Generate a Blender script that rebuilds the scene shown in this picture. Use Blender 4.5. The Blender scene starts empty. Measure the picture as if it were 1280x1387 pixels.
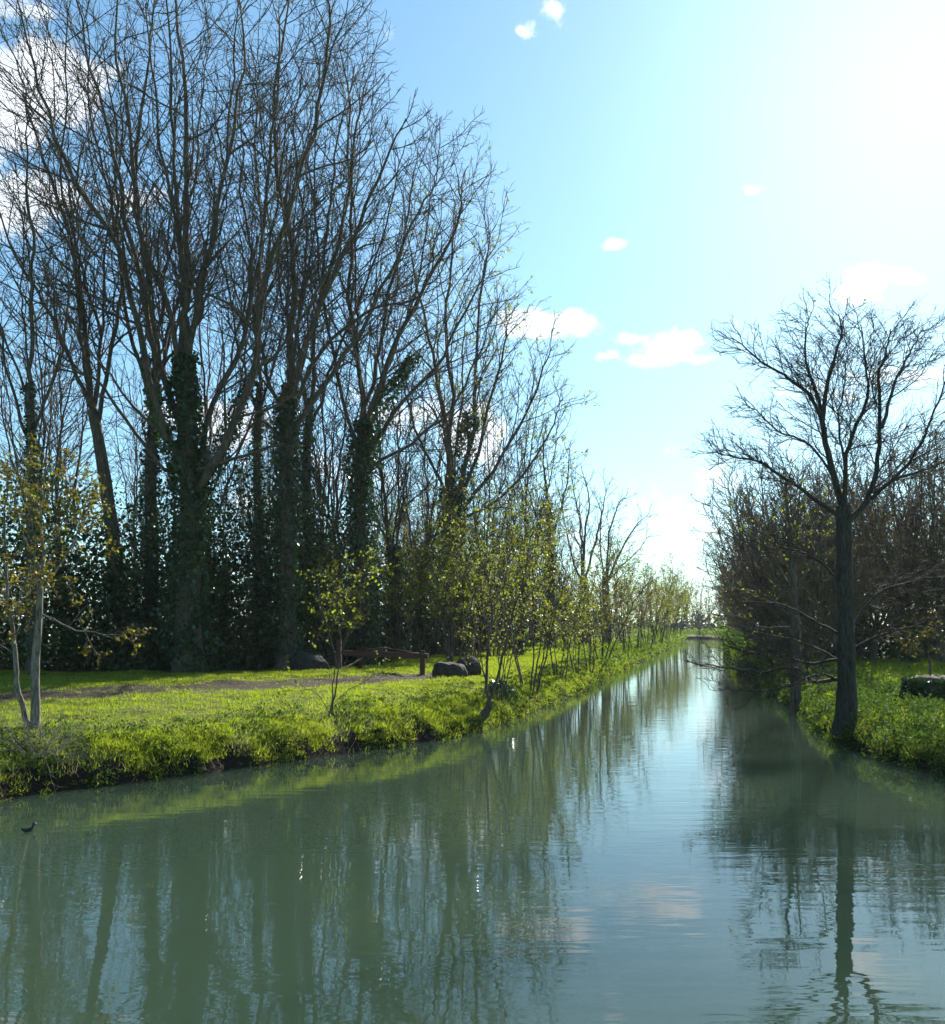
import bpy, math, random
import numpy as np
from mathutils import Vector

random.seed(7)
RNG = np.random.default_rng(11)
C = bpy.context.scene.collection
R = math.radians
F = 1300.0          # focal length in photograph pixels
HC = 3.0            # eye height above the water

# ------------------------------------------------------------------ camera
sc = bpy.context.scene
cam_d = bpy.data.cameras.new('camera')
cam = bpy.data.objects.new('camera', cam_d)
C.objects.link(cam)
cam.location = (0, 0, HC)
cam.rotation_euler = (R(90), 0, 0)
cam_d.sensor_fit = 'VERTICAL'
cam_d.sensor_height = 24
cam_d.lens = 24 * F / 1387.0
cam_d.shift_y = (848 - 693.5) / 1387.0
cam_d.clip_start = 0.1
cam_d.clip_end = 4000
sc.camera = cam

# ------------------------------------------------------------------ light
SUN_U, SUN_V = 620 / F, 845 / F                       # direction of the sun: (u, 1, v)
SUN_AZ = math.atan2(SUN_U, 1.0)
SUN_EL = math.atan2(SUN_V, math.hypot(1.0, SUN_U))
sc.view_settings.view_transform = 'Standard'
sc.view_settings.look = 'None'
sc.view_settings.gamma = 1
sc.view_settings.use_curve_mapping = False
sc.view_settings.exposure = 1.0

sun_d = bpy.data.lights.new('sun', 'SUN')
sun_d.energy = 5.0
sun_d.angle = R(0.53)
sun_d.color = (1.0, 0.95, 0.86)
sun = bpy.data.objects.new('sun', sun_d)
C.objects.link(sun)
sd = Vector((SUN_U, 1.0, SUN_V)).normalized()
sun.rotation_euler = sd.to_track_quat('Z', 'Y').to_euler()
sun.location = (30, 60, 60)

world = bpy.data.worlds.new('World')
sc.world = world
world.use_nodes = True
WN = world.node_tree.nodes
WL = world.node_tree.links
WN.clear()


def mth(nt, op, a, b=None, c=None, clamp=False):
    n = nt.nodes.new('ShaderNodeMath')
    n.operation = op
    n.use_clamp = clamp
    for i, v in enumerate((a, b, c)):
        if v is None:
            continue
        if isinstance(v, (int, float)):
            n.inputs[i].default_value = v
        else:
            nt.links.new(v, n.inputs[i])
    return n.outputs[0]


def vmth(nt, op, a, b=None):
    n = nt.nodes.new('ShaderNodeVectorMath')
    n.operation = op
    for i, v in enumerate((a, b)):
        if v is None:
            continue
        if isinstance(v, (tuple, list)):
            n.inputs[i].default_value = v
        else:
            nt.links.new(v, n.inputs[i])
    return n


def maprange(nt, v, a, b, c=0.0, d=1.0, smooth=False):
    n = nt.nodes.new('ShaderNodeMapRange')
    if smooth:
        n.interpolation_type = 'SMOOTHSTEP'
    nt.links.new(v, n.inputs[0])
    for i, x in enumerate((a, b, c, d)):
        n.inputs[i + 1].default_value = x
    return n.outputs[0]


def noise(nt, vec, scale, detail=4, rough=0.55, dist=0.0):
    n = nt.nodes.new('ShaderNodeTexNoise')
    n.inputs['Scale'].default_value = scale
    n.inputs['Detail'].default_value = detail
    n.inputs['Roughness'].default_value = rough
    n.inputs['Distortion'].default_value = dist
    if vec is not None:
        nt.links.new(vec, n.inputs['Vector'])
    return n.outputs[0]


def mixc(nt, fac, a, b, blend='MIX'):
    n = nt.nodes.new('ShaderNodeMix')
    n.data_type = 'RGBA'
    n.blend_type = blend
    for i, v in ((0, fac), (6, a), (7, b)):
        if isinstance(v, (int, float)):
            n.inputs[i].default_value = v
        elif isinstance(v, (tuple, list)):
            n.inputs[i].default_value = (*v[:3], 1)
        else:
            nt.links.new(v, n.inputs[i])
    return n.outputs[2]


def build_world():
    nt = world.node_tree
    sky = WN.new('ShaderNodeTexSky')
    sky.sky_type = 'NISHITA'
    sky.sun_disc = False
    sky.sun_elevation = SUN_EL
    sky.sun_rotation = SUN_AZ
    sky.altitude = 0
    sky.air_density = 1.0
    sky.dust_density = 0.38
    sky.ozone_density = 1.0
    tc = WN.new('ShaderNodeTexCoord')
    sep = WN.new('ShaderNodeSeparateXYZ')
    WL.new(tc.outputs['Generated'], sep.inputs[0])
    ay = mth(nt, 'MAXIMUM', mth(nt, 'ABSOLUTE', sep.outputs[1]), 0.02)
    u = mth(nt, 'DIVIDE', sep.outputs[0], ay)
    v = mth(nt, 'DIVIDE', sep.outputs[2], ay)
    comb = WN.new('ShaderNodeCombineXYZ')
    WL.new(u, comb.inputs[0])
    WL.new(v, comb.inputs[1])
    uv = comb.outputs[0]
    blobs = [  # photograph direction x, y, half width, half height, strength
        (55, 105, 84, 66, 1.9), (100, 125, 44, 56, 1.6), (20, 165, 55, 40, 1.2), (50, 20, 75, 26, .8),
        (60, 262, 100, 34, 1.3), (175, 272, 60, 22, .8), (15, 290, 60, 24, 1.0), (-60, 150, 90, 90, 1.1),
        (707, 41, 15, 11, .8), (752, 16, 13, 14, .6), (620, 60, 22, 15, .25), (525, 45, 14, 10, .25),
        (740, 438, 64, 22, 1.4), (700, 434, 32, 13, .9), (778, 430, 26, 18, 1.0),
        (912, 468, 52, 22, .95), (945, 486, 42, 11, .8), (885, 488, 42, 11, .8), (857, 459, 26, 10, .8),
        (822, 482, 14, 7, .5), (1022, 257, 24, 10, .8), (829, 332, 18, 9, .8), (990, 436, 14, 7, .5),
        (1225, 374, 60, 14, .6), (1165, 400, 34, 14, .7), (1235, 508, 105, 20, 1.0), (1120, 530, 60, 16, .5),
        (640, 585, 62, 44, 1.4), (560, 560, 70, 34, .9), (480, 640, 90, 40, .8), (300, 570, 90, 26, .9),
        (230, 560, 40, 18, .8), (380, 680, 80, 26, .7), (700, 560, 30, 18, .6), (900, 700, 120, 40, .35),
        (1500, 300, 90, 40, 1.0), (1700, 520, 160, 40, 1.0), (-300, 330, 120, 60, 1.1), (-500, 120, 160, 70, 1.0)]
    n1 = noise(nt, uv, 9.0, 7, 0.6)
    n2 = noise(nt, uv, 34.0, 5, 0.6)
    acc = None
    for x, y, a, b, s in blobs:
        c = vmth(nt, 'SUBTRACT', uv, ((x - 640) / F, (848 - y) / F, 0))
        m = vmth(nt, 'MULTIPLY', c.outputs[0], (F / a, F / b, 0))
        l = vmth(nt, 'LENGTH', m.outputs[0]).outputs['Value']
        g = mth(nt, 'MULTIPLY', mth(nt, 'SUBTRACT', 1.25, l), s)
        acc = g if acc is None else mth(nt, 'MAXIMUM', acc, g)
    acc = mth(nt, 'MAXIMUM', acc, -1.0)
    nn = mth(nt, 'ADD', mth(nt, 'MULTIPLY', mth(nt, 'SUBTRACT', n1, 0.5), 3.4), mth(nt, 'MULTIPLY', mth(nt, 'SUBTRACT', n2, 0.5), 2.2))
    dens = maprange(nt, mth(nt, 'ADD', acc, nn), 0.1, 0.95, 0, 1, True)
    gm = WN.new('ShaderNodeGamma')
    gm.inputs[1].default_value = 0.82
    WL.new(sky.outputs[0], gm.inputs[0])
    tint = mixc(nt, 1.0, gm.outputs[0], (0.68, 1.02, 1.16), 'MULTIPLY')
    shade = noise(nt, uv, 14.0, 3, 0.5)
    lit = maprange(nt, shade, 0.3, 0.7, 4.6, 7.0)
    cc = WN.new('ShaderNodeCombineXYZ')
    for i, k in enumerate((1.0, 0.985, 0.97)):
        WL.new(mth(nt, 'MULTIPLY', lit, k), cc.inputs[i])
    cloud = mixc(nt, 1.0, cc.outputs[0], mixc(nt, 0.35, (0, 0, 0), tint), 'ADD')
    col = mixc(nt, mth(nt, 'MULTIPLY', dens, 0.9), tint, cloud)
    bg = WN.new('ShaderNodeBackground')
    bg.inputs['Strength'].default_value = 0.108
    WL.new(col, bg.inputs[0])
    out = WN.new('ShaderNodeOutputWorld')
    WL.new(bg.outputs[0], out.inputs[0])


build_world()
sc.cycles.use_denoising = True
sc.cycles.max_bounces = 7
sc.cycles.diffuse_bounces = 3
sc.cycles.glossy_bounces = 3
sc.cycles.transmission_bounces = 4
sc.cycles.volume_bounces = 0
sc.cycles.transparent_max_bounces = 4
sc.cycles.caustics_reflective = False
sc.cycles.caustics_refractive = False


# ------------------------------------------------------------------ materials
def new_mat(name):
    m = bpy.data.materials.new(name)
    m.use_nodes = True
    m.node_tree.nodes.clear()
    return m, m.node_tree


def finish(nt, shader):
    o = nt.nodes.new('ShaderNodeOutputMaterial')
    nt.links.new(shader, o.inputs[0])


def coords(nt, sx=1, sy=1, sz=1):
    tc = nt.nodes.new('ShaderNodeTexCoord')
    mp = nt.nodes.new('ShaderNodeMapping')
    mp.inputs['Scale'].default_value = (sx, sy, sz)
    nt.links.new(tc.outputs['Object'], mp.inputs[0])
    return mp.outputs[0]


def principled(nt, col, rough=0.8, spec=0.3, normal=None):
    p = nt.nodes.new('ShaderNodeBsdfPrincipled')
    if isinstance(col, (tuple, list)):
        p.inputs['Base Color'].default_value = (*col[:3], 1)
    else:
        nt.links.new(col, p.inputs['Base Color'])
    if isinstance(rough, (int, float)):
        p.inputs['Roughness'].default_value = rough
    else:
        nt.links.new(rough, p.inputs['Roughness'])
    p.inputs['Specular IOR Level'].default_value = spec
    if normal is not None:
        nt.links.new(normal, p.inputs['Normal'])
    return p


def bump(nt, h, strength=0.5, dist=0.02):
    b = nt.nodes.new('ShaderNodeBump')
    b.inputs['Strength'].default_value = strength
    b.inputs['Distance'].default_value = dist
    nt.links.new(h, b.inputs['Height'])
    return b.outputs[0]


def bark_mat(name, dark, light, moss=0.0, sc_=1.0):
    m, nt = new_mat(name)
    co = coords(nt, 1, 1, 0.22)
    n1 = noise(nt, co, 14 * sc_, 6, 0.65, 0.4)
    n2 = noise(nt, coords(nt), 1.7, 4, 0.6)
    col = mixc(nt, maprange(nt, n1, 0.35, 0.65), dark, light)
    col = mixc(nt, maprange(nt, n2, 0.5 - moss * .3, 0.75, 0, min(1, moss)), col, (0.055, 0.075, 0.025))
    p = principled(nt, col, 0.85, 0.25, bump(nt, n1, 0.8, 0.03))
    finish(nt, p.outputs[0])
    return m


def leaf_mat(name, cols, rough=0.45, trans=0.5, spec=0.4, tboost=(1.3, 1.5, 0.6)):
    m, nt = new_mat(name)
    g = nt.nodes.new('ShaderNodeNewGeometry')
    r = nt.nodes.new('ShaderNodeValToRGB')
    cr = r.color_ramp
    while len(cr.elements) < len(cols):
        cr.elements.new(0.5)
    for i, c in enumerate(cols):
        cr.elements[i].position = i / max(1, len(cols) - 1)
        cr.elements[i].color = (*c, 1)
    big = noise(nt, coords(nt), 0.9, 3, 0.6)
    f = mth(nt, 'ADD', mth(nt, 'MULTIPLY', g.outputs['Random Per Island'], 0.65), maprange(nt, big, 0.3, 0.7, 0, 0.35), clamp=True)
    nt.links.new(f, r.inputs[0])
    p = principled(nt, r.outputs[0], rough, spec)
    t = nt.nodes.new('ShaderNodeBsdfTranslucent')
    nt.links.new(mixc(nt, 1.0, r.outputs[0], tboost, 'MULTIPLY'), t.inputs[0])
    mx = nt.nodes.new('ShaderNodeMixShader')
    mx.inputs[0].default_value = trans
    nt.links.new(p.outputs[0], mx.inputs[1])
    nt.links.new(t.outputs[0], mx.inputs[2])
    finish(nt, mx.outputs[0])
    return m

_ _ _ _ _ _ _

Task requirements> From the opening line of the listing above through the line bearing "above the water", repeat each line exactly. Drop every picture.

Written response>
Generate a Blender script that rebuilds the scene shown in this picture. Use Blender 4.5. The Blender scene starts empty. Measure the picture as if it were 1280x1387 pixels.
import bpy, math, random
import numpy as np
from mathutils import Vector

random.seed(7)
RNG = np.random.default_rng(11)
C = bpy.context.scene.collection
R = math.radians
F = 1300.0          # focal length in photograph pixels
HC = 3.0            # eye height above the water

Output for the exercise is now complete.